Nathan Wick logs thousands of miles a year driving a semitrailer truck for UPS Freight. The hours are long and demanding, but the most stressful part of his job is the driving behavior of other motorists.

Wick says motorists have lost respect for big rigs, and as a result put themselves and his fellow truck drivers at risk. The Drive recently went for a ride with the 2012 Minnesota Trucking Association's Driver of the Year and it didn't take long to see why he feels that way.

On our short trip on Interstate 35W from Blaine to Forest Lake in blinding rain, drivers changing lanes failed to give ample clearance when pulling in front of Wick. ­Others tailgated or drove in his blind spot for extended periods.
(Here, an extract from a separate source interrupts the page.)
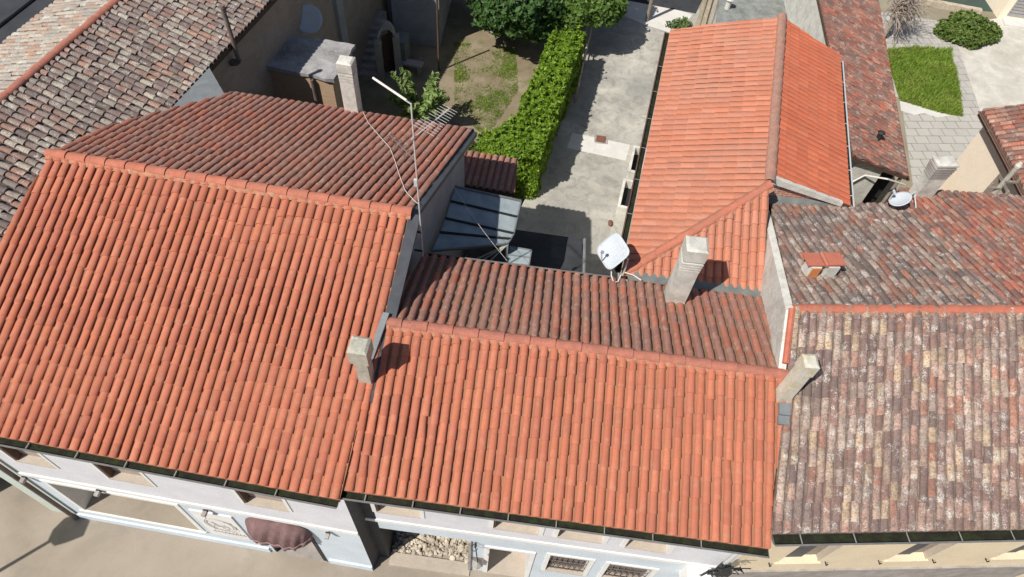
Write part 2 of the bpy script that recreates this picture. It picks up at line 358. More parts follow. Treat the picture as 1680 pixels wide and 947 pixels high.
def slope(name, mat, parent, poly, p0, z0, down, tan, pitch=.205, course=.36, hh=.055, wl=.4, wu=.34, jit=.0, lift=.022, thick=.12, deck='deck', seed=1, patch=None, skew=(0, 0), huec=False, phase=.22, lipd=.018):
    """A tiled roof slope: barrel tiles over channels on a deck, cut to the plan polygon."""
    rr = random.Random(seed)
    poly = [xy(p) for p in poly]
    ar = sum(poly[i].x * poly[(i + 1) % len(poly)].y - poly[(i + 1) % len(poly)].x * poly[i].y for i in range(len(poly)))
    if ar < 0: poly.reverse()
    down = xy(down).normalized(); p0 = xy(p0)
    Z = lambda p: z0 - tan * (p - p0).dot(down)
    cs = 1 / math.sqrt(1 + tan * tan)
    B = V((down.x, down.y, -tan)) * cs; A = V((-down.y, down.x, 0)); N = A.cross(B)
    if N.z < 0: A = -A; N = -N
    O = V((p0.x, p0.y, z0)); a2 = xy(A); sk = xy(skew).dot(a2); B = B + A * (sk * cs); down_ = down + a2 * sk
    ab = [((p - p0).dot(a2) - sk * (p - p0).dot(down), (p - p0).dot(down) / cs) for p in poly]
    a0, a1 = min(q[0] for q in ab), max(q[0] for q in ab); b0, b1 = min(q[1] for q in ab), max(q[1] for q in ab)
    mb = MB(); P = lambda a, b, c: O + A * a + B * b + N * c
    nseg = 8
    ncol = int((a1 - a0) / pitch) + 2; nrow = int((b1 - b0) / course) + 3
    arc = [(math.cos(math.pi * k / nseg), math.sin(math.pi * k / nseg)) for k in range(nseg + 1)]
    for i in range(-1, ncol):
        ac = a0 + (i + .5) * pitch; cj = (rr.random() - .5) * jit * .5; hue = rr.random(); ph = rr.random() * phase * 2 * course if phase else 0
        for j in range(nrow):
            bl = b1 - j * course + (ph if j else 0); bm_ = bl - course / 2
            q = p0 + a2 * ac + down_ * (bm_ * cs)
            if not inside(q, poly, .32): continue
            rnd1 = (.5 * hue + rr.random() * .5 + .0) if huec else rr.random(); rnd2 = rr.random()
            if patch:
                pv = patch(q)
                if pv is not None and rr.random() < .8: rnd1 = pv + rr.random() * .02
            ja = ac + (rr.random() - .5) * jit + cj; jb = bl + (rr.random() - .5) * jit * 1.6; rot = (rr.random() - .5) * jit * .7; jl = rr.random() * jit * .35
            wn1 = .018 * noise.noise(V((q.x * .45, q.y * .45, seed))) + .006 * noise.noise(V((q.x * 1.7, q.y * 1.7, seed))); ja += .02 * noise.noise(V((q.x * .35, q.y * .35, seed + 9))); jl += wn1
            if rr.random() < .012: rot += rr.choice((-1, 1)) * .03; jb += .05 * rr.random(); rnd2 = rr.random() * .3
            # cover (barrel)
            vv = []
            for (bb, wd, ht, cc, sh) in ((jb, wl * pitch, hh * 1.04, lift + jl, 0), (jb - course * .5, (wl + wu) / 2 * pitch, hh, lift * .55 + jl, rot * .5), (jb - course - .05, wu * pitch, hh * .93, 0 + jl, rot)):
                vv += [P(ja + sh + wd * x, bb, cc + wn1 * (cc != lift + jl) + ht * y) for x, y in arc]
            k = nseg + 1
            fs = [(r * k + t + 1, r * k + t, (r + 1) * k + t, (r + 1) * k + t + 1) for r in range(2) for t in range(nseg)]
            ti = wl * pitch - lipd
            vv += [P(ja + ti * x, jb + .001, lift + jl + (hh * 1.04 - lipd) * y) for x, y in arc]
            fs += [(t, t + 1, 3 * k + t + 1, 3 * k + t) for t in range(nseg)]
            # inside of the lip runs back under the tile
            vv += [P(ja + ti * x, jb - .06, lift + jl + (hh * 1.04 - lipd) * y) for x, y in arc]
            fs += [(3 * k + t, 3 * k + t + 1, 4 * k + t + 1, 4 * k + t) for t in range(nseg)]
            mb.add(vv, fs, 0, (rnd1, rnd2, 0))
            # channel (pan)
            ca = ac + pitch / 2; wd = pitch * .5; vv = []
            jc = jb + course * .5 * (1 if jit > .01 else 0) + .01
            for bb, cc in ((jc, .014), (jc - course - .04, 0.0)):
                vv += [P(ca + wd * x, bb, cc - .012 + .022 * x * x) for x in (-1, -.5, 0, .5, 1)]
            vv += [P(ca + wd * x, jc + .001, -.012 + .022 * x * x - .004) for x in (-1, -.5, 0, .5, 1)]
            fs = [(t, t + 1, 5 + t + 1, 5 + t) for t in range(4)] + [(10 + t, 10 + t + 1, t + 1, t) for t in range(4)]
            mb.add(vv, fs, 0, (rr.random(), rr.random(), 1))
    # deck
    lo = [V((p.x, p.y, Z(p) - .02 - thick)) for p in poly]; hi = [V((p.x, p.y, Z(p) - .02)) for p in poly]; n = len(poly)
    clip = []
    for i in range(n):
        a, b = poly[i], poly[(i + 1) % n]; e = (b - a).normalized(); no = V((e.y, -e.x, 0))
        clip.append((V((a.x, a.y, 0)) + no * .012, no))
    o = obj(name, mb, [mat], parent, clip=clip)
    md = MB(); md.add(lo + hi, [tuple(reversed(range(n))), tuple(range(n, 2 * n))] + [(i, (i + 1) % n, n + (i + 1) % n, n + i) for i in range(n)])
    # the boarding under the tiles joins the same part
    me = o.data; me.materials.append(M[deck])
    bm = bmesh.new(); bm.from_mesh(me); b = BASE[o.name]
    vs_ = [bm.verts.new(V(v) - b) for v in md.v]
    for q in md.f:
        f = bm.faces.new([vs_[i] for i in q]); f.material_index = 1
    bm.to_mesh(me); bm.free()
    return o

def ridge(name, mat, parent, p0, p1, r=.125, ln=.42, drop=.02, mortar=True, jit=.004, seed=3, flat=.75):
    """A row of half-round caps, each lapping the next, bedded on mortar."""
    rr = random.Random(seed); p0, p1 = V(p0), V(p1); d = (p1 - p0); L = d.length; d.normalize()
    s = d.cross(V((0, 0, 1))).normalized(); u = s.cross(d); mb = MB(); n = max(1, round(L / ln)); ln = L / n; k = 9
    for i in range(n):
        a = p0 + d * (ln * i); vv = []
        j = s * (rr.random() - .5) * jit * 2 + u * (rr.random() * jit)
        for t, rad, up_ in ((-.03, r * .94, -.004), (ln * .5, r, .0), (ln, r * 1.06, .012)):
            for q in range(k):
                th = math.pi * q / (k - 1) ; vv.append(a + d * t + j + s * math.cos(th) * rad + u * (math.sin(th) * rad * flat + up_ - drop))
        for q in range(k):
            th = math.pi * q / (k - 1); vv.append(a + d * ln + j + s * math.cos(th) * (r * 1.06 - .016) + u * (math.sin(th) * (r * 1.06 * flat - .016) + .012 - drop))
        fs = [(g * k + q, g * k + q + 1, (g + 1) * k + q + 1, (g + 1) * k + q) for g in range(3) for q in range(k - 1)]
        mb.add(vv, fs, 0, (rr.random(), rr.random(), 0))
    if mortar:
        m_ = int(L / .07); vv = []
        for i in range(m_ + 1):
            a = p0 + d * (L * i / m_); w1 = r * (1.35 + .3 * rr.random()); w2 = r * (1.35 + .3 * rr.random()); e1, e2 = rr.random() * .03, rr.random() * .03
            vv += [a - s * w1 + u * (-drop - .06 + e1), a - s * (r * .8) + u * (.03 - drop + e1 * .4), a + s * (r * .8) + u * (.03 - drop + e2 * .4), a + s * w2 + u * (-drop - .06 + e2)]
        mb.add(vv, [(i * 4 + q, i * 4 + q + 1, i * 4 + 5 + q, i * 4 + 4 + q) for i in range(m_) for q in range(3)], 1)
    return obj(name, mb, [mat, 'mortar'], parent, smooth=False)

def gutter(parent, p0, p1, outw, r=.072, step=1.0, metal='gutter_metal', strap='strap', end0=True, off=.0):
    """half-round gutter along p0-p1, hanging just outside the tile ends, with strap brackets"""
    p0, p1 = V(p0), V(p1); d = (p1 - p0); L = d.length; d.normalize(); o = V((outw[0], outw[1], 0)).normalized(); u = V((0, 0, 1))
    c0, c1 = p0 + o * (r + off), p1 + o * (r + off); mb = MB(); k = 9
    def ring(c, rad): return [c + o * (-math.cos(math.pi * i / (k - 1)) * rad) - u * (math.sin(math.pi * i / (k - 1)) * rad) for i in range(k)]
    ou = ring(c0, r) + ring(c1, r); inn = ring(c0, r - .008) + ring(c1, r - .008)
    fs = [(i, i + 1, k + i + 1, k + i) for i in range(k - 1)]
    mb.add(ou, fs, 0); mb.add(inn, [tuple(reversed(f)) for f in fs], 1)
    mb.add([c0 + o * (r), c1 + o * r, c1 + o * (r - .008), c0 + o * (r - .008)], [(0, 1, 2, 3)], 0)
    mb.tube([c0 + o * (r + .006), c1 + o * (r + .006)], .021, 6, 0)
    for c in (c0, c1): mb.add(ring(c, r) , [tuple(range(k))], 0)
    mb.quad(c0 - o * (r * .75) - u * (r * .6), c1 - o * (r * .75) - u * (r * .6), c1 + o * (r * .75) - u * (r * .6), c0 + o * (r * .75) - u * (r * .6), 1)
    g = obj('gutter', mb, [metal, 'gutter_sludge'], parent)
    n = int(L / step)
    for i in range(n):
        c = c0 + d * (step * (i + .5)); b = MB()
        b.obox(c + u * .006, d * .011, o * (r + .008), u * .003)
        b.obox(c + o * (r + .014) - u * .02, d * .011, o * .003, u * .025)
        obj('gutter_strap', b, strap, g)
    return g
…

A few got too close for comfort, all behaviors rife with dangers.

"There are people who are uncourteous around trucks," he said. "They will just cut you off. Courtesy is good for big trucks and small cars. When it's David vs. Goliath, Goliath is going to win. But really, nobody wins."

In 2012, there were 3,789 crashes involving trucks in Minnesota causing 56 deaths and 1,178 injuries, according to the Department of Public Safety. The top five reasons for crashes: driver inattention or distraction, improper or unsafe lane use, failure to yield right of way, following too close and unsafe speed.
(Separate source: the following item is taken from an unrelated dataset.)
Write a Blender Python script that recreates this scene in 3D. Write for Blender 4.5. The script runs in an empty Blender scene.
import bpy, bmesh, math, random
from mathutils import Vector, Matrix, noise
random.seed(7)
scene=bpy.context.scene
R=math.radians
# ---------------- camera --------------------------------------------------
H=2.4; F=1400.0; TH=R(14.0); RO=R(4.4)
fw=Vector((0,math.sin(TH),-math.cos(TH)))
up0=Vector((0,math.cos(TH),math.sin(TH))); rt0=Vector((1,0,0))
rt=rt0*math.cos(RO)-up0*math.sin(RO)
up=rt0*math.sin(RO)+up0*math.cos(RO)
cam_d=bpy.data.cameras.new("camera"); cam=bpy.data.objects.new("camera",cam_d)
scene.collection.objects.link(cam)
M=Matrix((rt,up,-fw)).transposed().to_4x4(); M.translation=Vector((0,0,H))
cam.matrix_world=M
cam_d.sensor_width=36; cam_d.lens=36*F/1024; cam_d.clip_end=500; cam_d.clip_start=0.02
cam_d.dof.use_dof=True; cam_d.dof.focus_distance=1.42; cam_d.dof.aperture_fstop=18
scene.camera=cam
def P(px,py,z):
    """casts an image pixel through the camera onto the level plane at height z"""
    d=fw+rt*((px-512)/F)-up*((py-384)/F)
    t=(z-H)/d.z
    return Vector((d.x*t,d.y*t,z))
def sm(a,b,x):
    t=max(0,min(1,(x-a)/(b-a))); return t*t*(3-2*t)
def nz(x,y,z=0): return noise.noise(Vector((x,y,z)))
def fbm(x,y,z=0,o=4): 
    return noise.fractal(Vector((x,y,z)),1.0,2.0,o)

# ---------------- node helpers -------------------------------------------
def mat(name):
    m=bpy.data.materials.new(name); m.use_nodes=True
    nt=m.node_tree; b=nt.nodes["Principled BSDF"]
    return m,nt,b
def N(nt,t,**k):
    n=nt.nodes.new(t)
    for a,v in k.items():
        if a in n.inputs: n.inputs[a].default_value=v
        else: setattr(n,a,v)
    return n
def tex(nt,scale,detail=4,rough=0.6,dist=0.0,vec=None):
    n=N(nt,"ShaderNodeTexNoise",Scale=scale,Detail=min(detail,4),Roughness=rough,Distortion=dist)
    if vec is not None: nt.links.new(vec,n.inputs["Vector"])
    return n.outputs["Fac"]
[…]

Last Wednesday during the morning rush hour, a motorist clipped a semitrailer truck while merging onto Hwy. 169 from Bass Lake Road in New Hope and rolled, injuring the occupants.

"Unfortunately that's all too common," Wick said, adding that he had never been in a crash. "A person waits until the bottom of the ramp to notice what is happening."
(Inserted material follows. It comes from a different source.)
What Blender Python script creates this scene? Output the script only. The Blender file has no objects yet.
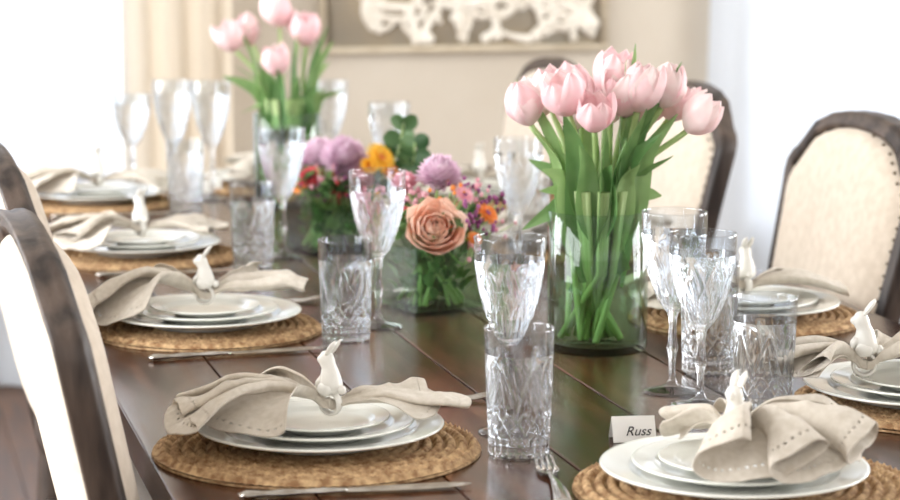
import bpy, math, random
from mathutils import Vector, Matrix, noise
random.seed(7)
TH=math.radians(14.83); CT,ST=math.cos(TH),math.sin(TH)
TZ=0.75
def P(b,a,z=0.0): return Vector((CT*b-ST*a, ST*b+CT*a, z))
def lin(c):
    r=[]
    for x in c:
        x=x/255.0
        r.append(x/12.92 if x<=0.04045 else ((x+0.055)/1.055)**2.4)
    return (r[0],r[1],r[2],1.0)
# ---------------------------------------------------------------- materials
def newmat(name):
    m=bpy.data.materials.new(name); m.use_nodes=True
    nt=m.node_tree; nt.nodes.clear()
    o=nt.nodes.new('ShaderNodeOutputMaterial')
    return m,nt,o
def pmat(name,c1,c2=None,rough=0.5,nscale=20,bump=0.0,bscale=200,metal=0.0,trans=0.0,ior=1.45,stretch=(1,1,1),coords='Object',sheen=0.0,sss=0.0,lo=0.35,hi=0.65,bump2=0.0,bscale2=30,bdist=0.002):
    m,nt,o=newmat(name)
    b=nt.nodes.new('ShaderNodeBsdfPrincipled')
    nt.links.new(b.outputs[0],o.inputs[0])
    b.inputs['Roughness'].default_value=rough
    b.inputs['Metallic'].default_value=metal
    b.inputs['Transmission Weight'].default_value=trans
    b.inputs['IOR'].default_value=ior
    b.inputs['Sheen Weight'].default_value=sheen
    tc=nt.nodes.new('ShaderNodeTexCoord'); mp=nt.nodes.new('ShaderNodeMapping')
    mp.inputs['Scale'].default_value=stretch
    nt.links.new(tc.outputs[coords],mp.inputs[0])
    if c2 is None: b.inputs['Base Color'].default_value=lin(c1)
    else:
        n=nt.nodes.new('ShaderNodeTexNoise'); n.inputs['Scale'].default_value=nscale; n.inputs['Detail'].default_value=4
        r=nt.nodes.new('ShaderNodeValToRGB')
        r.color_ramp.elements[0].color=lin(c1); r.color_ramp.elements[1].color=lin(c2)
        r.color_ramp.elements[0].position=lo; r.color_ramp.elements[1].position=hi
        nt.links.new(mp.outputs[0],n.inputs['Vector']); nt.links.new(n.outputs[0],r.inputs[0]); nt.links.new(r.outputs[0],b.inputs['Base Color'])
    last=None
    for (bs,sc,ds) in ((bump,bscale,bdist),(bump2,bscale2,0.006)):
        if bs>0:
            n2=nt.nodes.new('ShaderNodeTexNoise'); n2.inputs['Scale'].default_value=sc; n2.inputs['Detail'].default_value=3
            bp=nt.nodes.new('ShaderNodeBump'); bp.inputs['Strength'].default_value=bs; bp.inputs['Distance'].default_value=ds
            nt.links.new(mp.outputs[0],n2.inputs['Vector']); nt.links.new(n2.outputs[0],bp.inputs['Height'])
            if last: nt.links.new(last.outputs[0],bp.inputs['Normal'])
            last=bp
    if last: nt.links.new(last.outputs[0],b.inputs['Normal'])
    return m
def thinglass(name,tint=(245,252,248),k=0.75,base=0.05,refr=0.0,ior=1.5):
    m,nt,o=newmat(name)
    t=nt.nodes.new('ShaderNodeBsdfTransparent'); t.inputs[0].default_value=lin(tint)
    g=nt.nodes.new('ShaderNodeBsdfGlossy'); g.inputs['Roughness'].default_value=0.02
    lw=nt.nodes.new('ShaderNodeLayerWeight'); lw.inputs[0].default_value=0.5
    pw=nt.nodes.new('ShaderNodeMath'); pw.operation='POWER'; pw.inputs[1].default_value=3.0
    mu=nt.nodes.new('ShaderNodeMath'); mu.operation='MULTIPLY_ADD'; mu.inputs[1].default_value=k; mu.inputs[2].default_value=base
    mx=nt.nodes.new('ShaderNodeMixShader')
    nt.links.new(lw.outputs['Facing'],pw.inputs[0]); nt.links.new(pw.outputs[0],mu.inputs[0]); nt.links.new(mu.outputs[0],mx.inputs[0])
    nt.links.new(t.outputs[0],mx.inputs[1]); nt.links.new(g.outputs[0],mx.inputs[2])
    out=mx
    if refr>0:
        gl=nt.nodes.new('ShaderNodeBsdfGlass'); gl.inputs['IOR'].default_value=ior; gl.inputs['Roughness'].default_value=0.0
        m2=nt.nodes.new('ShaderNodeMixShader'); m2.inputs[0].default_value=refr
        nt.links.new(mx.outputs[0],m2.inputs[1]); nt.links.new(gl.outputs[0],m2.inputs[2]); out=m2
    nt.links.new(out.outputs[0],o.inputs[0])
    return m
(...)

When approaching an on-ramp, "I have to anticipate that there could be a problem, that people won't look. I have to be ready that somebody might do something silly, like zip across the lane to exit."

Sharing the road

This May, Wick and others from America's Road Team have conducted seminars on how to share the road with trucks. Participants get to sit in his cab and get a feel for how a truck driver sees the road, and how difficult it can be to see and react to other vehicles. "A lot of people don't know how a truck reacts," Wick said.

A common misperception is that motorists believe they can easily slip into the space a slow-rolling truck leaves between them and the next vehicle. That's a recipe for disaster, said Jeff Halford, who drives locally for Con-Way Freight.

"That is meant for a safety ­buffer for everybody," the 23-year veteran said, noting trucks need that space to stop or to maneuver around stalled vehicles or obstacles blocking the road. If the truck is rear-ended, the buffer lessens the chance of the truck hitting the vehicle in front.

"They think that because there is one or two more tires, they [trucks] can stop quicker. They don't realize that [the truck] has 60,000 pounds of concrete to deliver to Home Depot. Trucks can't stop on a dime."

Wick said motorists and bicyclists who follow too close from behind or squeeze between a turning truck and the curb reduce the field of vision and reaction time for a motorist and cause them to ­vanish from a truck driver's sight.

"Assume that we don't know that you are there," he said. "If a Ford F-150 can get lost in a blind spot, imagine what a person on a ­Schwinn will do."